Marcos gets one day off a week.

He’d like to enjoy his day off with some dinner and a beer, but he can’t because he knows he will be asked for identification he does not have.

A driver’s license, he said, would help him connect with his community instead of feeling “enslaved in our houses.”

“We are not using this for voting,” Marcos assured critics.

“It is really about being able to move and get around and it is also very important to have an official ID from the state in which we are in.”

Hallett said there is an underground economy of people taking advantage of the illegal immigrants who need rides. Victor said he is charged up to $70 for a 20-minute ride to a grocery store.

“These immigrants are often working on rural farms where it’s simply impossible to do things like go get groceries or take their kids to school or the doctor unless they have a driver’s license,” Hallett said.

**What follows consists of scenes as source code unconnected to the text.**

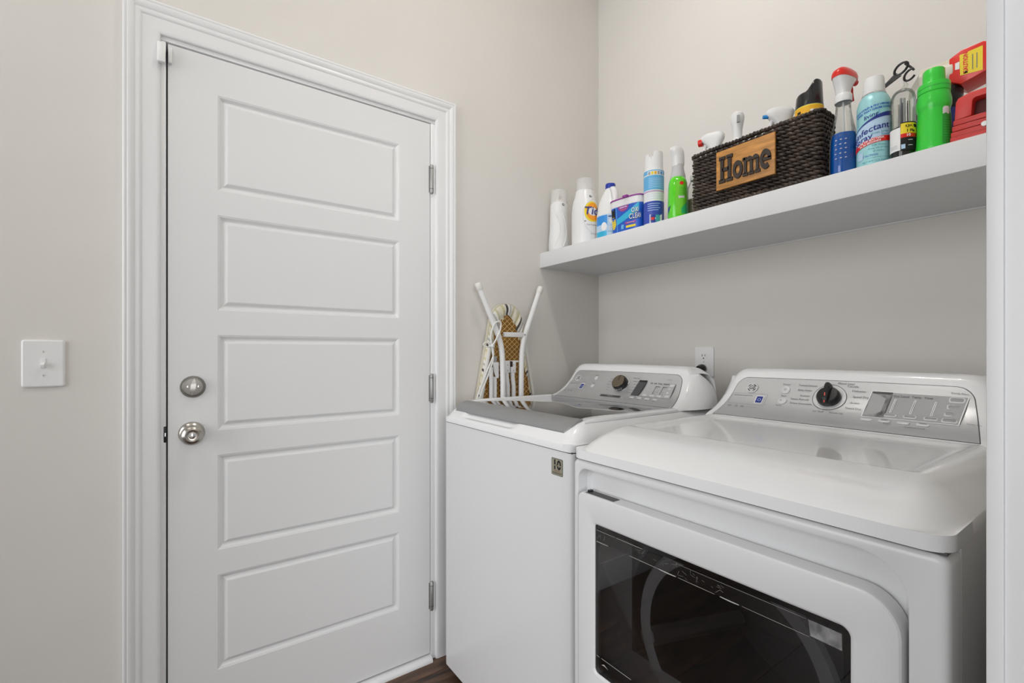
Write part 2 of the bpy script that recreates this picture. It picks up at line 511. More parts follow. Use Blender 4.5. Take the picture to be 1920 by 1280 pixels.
# ---- the entry door
PY0, PY1 = -1.6095, -1.0405
PZ = [(1.949 - 0.3580 * i - 0.2845, 1.949 - 0.3580 * i) for i in range(5)]
m = MB()
def fq(y0, z0, y1, z1): m.add([(0, y0, z0), (0, y1, z0), (0, y1, z1), (0, y0, z1)], [(0, 1, 2, 3)])
fq(DY0, DZ0, PY0, DZ1); fq(PY1, DZ0, DY1, DZ1)
zz = [DZ0] + [v for p in reversed(PZ) for v in p] + [DZ1]
for i in range(0, len(zz), 2): fq(PY0, zz[i], PY1, zz[i + 1])
m.add([(0, DY0, DZ0), (0, DY1, DZ0), (0, DY1, DZ1), (0, DY0, DZ1), (-0.044, DY0, DZ0), (-0.044, DY1, DZ0), (-0.044, DY1, DZ1), (-0.044, DY0, DZ1)],
      [(0, 1, 5, 4), (1, 2, 6, 5), (2, 3, 7, 6), (3, 0, 4, 7), (4, 5, 6, 7)])
door = struct(m.build('door_1', DOORW, smooth=False))
RINGS = [(0, 0), (0.0025, -0.0012), (0.0045, -0.0016), (0.006, -0.0030), (0.012, -0.0085), (0.0145, -0.0090), (0.0165, -0.0085), (0.024, -0.0020), (0.0265, -0.0012)]
for z0, z1 in PZ:
    V = []; F = []
    for d, h in RINGS:
        V += [(h, PY0 + d, z0 + d), (h, PY1 - d, z0 + d), (h, PY1 - d, z1 - d), (h, PY0 + d, z1 - d)]
    for i in range(len(RINGS) - 1):
        for k in range(4):
            F.append((i * 4 + k, i * 4 + (k + 1) % 4, (i + 1) * 4 + (k + 1) % 4, (i + 1) * 4 + k))
    F.append(tuple((len(RINGS) - 1) * 4 + k for k in range(4)))
    mesh('panel', V, F, DOORW, door, smooth=False)
# hinges
for zc in (1.845, 1.043, 0.246):
    hy = DY1 + 0.0045
    m = MB().lathe([(0.0, -0.056), (0.005, -0.0555), (0.0072, -0.052), (0.0072, 0.052), (0.005, 0.0555), (0, 0.056)], 14, (0.0062, hy, zc), caps=False)
    hg = lab(m.build('hinge', HINGE, door), 'grey metal hinge knuckle')
    for dz in (-0.038, 0.040):
        MB().lathe([(0.0076, -0.0009), (0.0076, 0.0009)], 14, (0.0062, hy, zc + dz)).build('knuckle_joint', DGRAY, hg)
    MB().box((0.0002, hy - 0.010, zc - 0.05), (0.0016, hy + 0.009, zc + 0.05)).build('leaf_plate', HINGE, hg)
# deadbolt
bz, by = 1.081, -1.6705
db = lab(MB().lathe([(0.0315, 0.0), (0.0315, 0.003), (0.0300, 0.0052), (0.0285, 0.0056), (0.0278, 0.0050), (0.0265, 0.0052), (0.0245, 0.0068), (0.0235, 0.0070), (0.0, 0.0072)], 40, (0, by, bz), 'x', caps=False).build('deadbolt', NICKELD, door), 'round nickel deadbolt rose')
for s in (-1, 1):
    MB().lathe([(0.0038, 0.007), (0.0034, 0.0098), (0, 0.0105)], 12, (0, by + s * 0.013, bz), 'x', caps=False).build('screw', CHROME, db)
V = []; F = []
N = 14
for i in range(N + 1):
    t = -1 + 2 * i / N
    w = 0.0082 * max(0.06, 1 - abs(t) ** 2.2); d = 0.021 * max(0.35, 1 - abs(t) ** 3 * 0.5)
    zz_ = bz + 0.024 * t; yy = by + 0.003 * t
    V += [(0.006, yy - w * 0.7, zz_), (0.006, yy + w * 0.7, zz_), (d, yy + w * 0.8, zz_), (d, yy - w * 0.8, zz_)]
for i in range(N):
    for k in range(4): F.append((4 * i + k, 4 * i + (k + 1) % 4, 4 * i + 4 + (k + 1) % 4, 4 * i + 4 + k))
F += [(3, 2, 1, 0), tuple(4 * N + k for k in range(4))]
mesh('thumb_turn', V, F, mat('satin_nickel', (0.62, 0.60, 0.57), 0.4, metal=0.6), db)
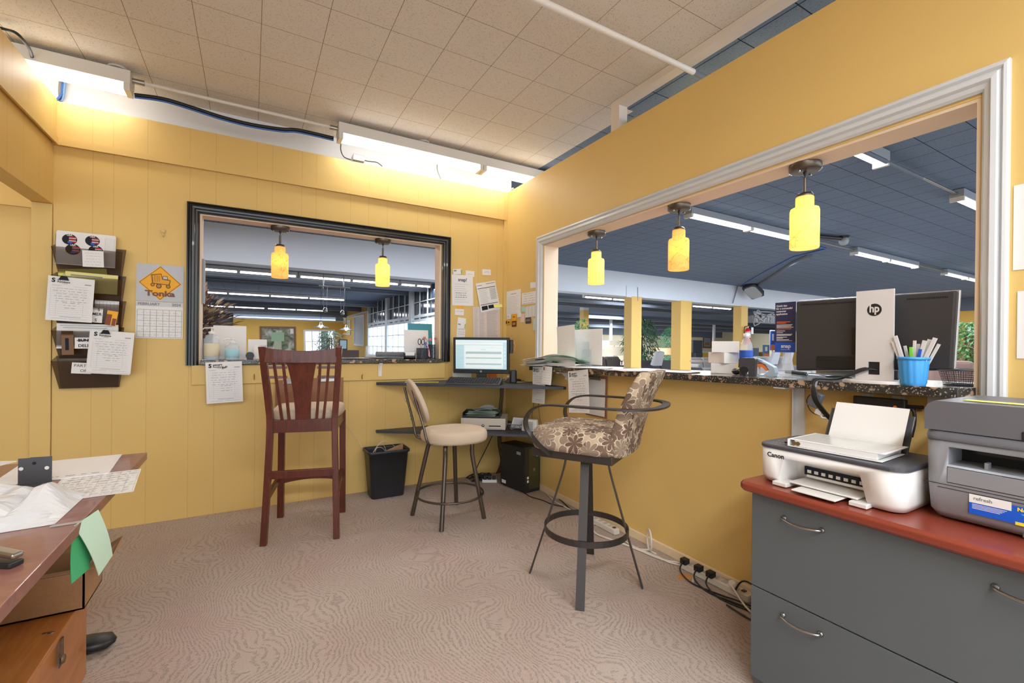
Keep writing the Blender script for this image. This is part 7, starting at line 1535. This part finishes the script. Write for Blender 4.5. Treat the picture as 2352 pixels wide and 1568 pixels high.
q = Z(1938, 553, 2.86); g = G(); g.sphere(q, .07, m_clear, 14); g.lathe(q+V((0, 0, .04)), [(.06, 0), (.08, .03)], m_bplastic, 16); g.tube([q+V((0, 0, .03)), q+V((-.5, .12, .03))], .03, m_bplastic, 8); one('emergency_light', g, 'small round emergency light on the dark ceiling above the monitor', 'light')
q = B(1451, 670, 3.825); g = G(); g.box(q.x-.17, q.x+.17, 3.815, 3.828, q.z-.13, q.z+.13, m_beam); g.tube([V((q.x+.17, 3.81, q.z+.12)), V((q.x+.18, 3.81, q.z-.2))], .008, mat('conduit_grey', (130, 138, 150))); one('cover_plate', g, 'pale square cover plate on the beam above the first yellow post', 'cover plate')
t = thing('wiring_shelf', 'wall shelf crowded with cables and boxes right of the third yellow post', 'shelf', (11.0, 3.9, 2.0)); a = B(1722, 738, 4.0); b = B(1785, 738, 4.0)
g = G(); g.box(a.x, b.x, 3.9, 4.14, a.z-.03, a.z, mat('shelf_grey', (120, 124, 132), .5)); g.build('board', t)
rn = random.Random(3)
for k in range(9):
    x = a.x+(b.x-a.x)*(k+.3)/9; hh_ = rn.uniform(.12, .3); g = G(); g.box(x, x+.16, 3.95, 4.12, a.z, a.z+hh_, rn.choice([m_bplastic, m_grey, m_dplastic, m_lgrey])); g.build('box', t)
g = G(); g.tube([V((a.x+rn.random()*(b.x-a.x)*.8, 3.92, a.z+rn.uniform(-.2, .35))) for _ in range(22)], .014, m_lgrey, 6, sub=4); g.build('cable_tangle', t)
for px, py, Y, w_, h_, mm, l in ((1776, 782, 9.0, .35, .95, m_blue, 'blue and orange poster left of the navy poster'), (1735, 812, 8.0, .5, .5, mat('blue_grey_fabric', (120, 136, 156), .9), 'blue grey tufted headboard behind the water bottle'), (1761, 806, 7.0, .38, .5, mat('slate_blue', (96, 124, 156), .7), 'slate blue wall decoration left of the navy poster')):
    c = at(px, py, Y); g = G(); g.box(c.x-w_/2, c.x+w_/2, Y, Y+.06, c.z-h_/2, c.z+h_/2, mm)
    if 'poster' in l: g.box(c.x-w_/2, c.x+w_/2, Y-.002, Y, c.z-h_/2, c.z-h_*.2, m_orange); g.box(c.x-w_*.3, c.x+w_*.1, Y-.004, Y-.002, c.z, c.z+h_*.35, m_paper)
    g.box(c.x-.03, c.x+.03, Y+.02, Y+.05, 0, c.z-h_/2, m_beam); one('panel', g, l, 'panel')
g = G(); a = at(1383, 783, 25.9); b = at(1402, 800, 25.9); g.box(a.x, b.x, 25.94, 25.98, b.z, a.z, m_day); g.box(a.x-.1, b.x+.1, 25.97, 25.99, b.z-.1, a.z+.1, m_frame); tag(g.build('window_5', local=True), kind='structure')
# partition wall at the right, behind the computer
g = G(); a = at(1772, 810, 9.3); g.box(a.x, a.x+9, 9.3, 9.4, 0, 2.15, m_farw); g.box(a.x, a.x+9, 9.25, 9.3, 0, at(1790, 807, 9.3).z, m_yfar); struct('wall_partition', g)
g = G(); w2 = W(2235, 745, 17.95); g.box(17.9, 17.98, w2.y-2, w2.y+.12, 0, w2.z, m_frame); g.box(17.88, 17.9, w2.y-2, w2.y-.05, 0, w2.z-.2, m_yfar); struct('door_1', g)
g = G(); w3 = W(2195, 785, 14); t = thing('floor_mirror', 'brown framed mirror behind the ficus at the right of the big computer', 'mirror', (14, w3.y, 0)); a, b = W(2192, 785, 14.0), W(2206, 784, 14.0)
g.box(13.98, 14.02, b.y-.3, a.y, 0, a.z, m_wf); g.build('frame', t)
# unseen fill lights added behind the camera to brighten the office, no fixtures built
for k, (x, y, l) in enumerate(((-3.6, -4.9, 'a'), (-1.1, -4.9, 'b'))):
    area('fill_office_rear', (x+1.2, y, 2.8), 2.3, .3, 110)
# room left open behind the camera so world light enters as fill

Both Victor and Marcos said they took the risk of immigrating to the United States to provide better futures for their families. The critics of this law seem to ignore the benefits that they do provide, including the taxes deducted from their paychecks, they said.

“I think they should think about what we provide for them,” Marcos said.

“Like milk, their vegetables, if they really think about where that’s coming from, those are coming from the hands of us that produce that.”

Victor added: “If they want to do the work that we do then go ahead, they can do it.”

“If being a hard worker is a criminal, well, that’s what I know how to do, I know how to work very hard,” Victor said.

“It doesn’t matter if it’s cold or if it’s hot out, we are always there working. That’s one of the things the community doesn’t understand and rejects us in that way.”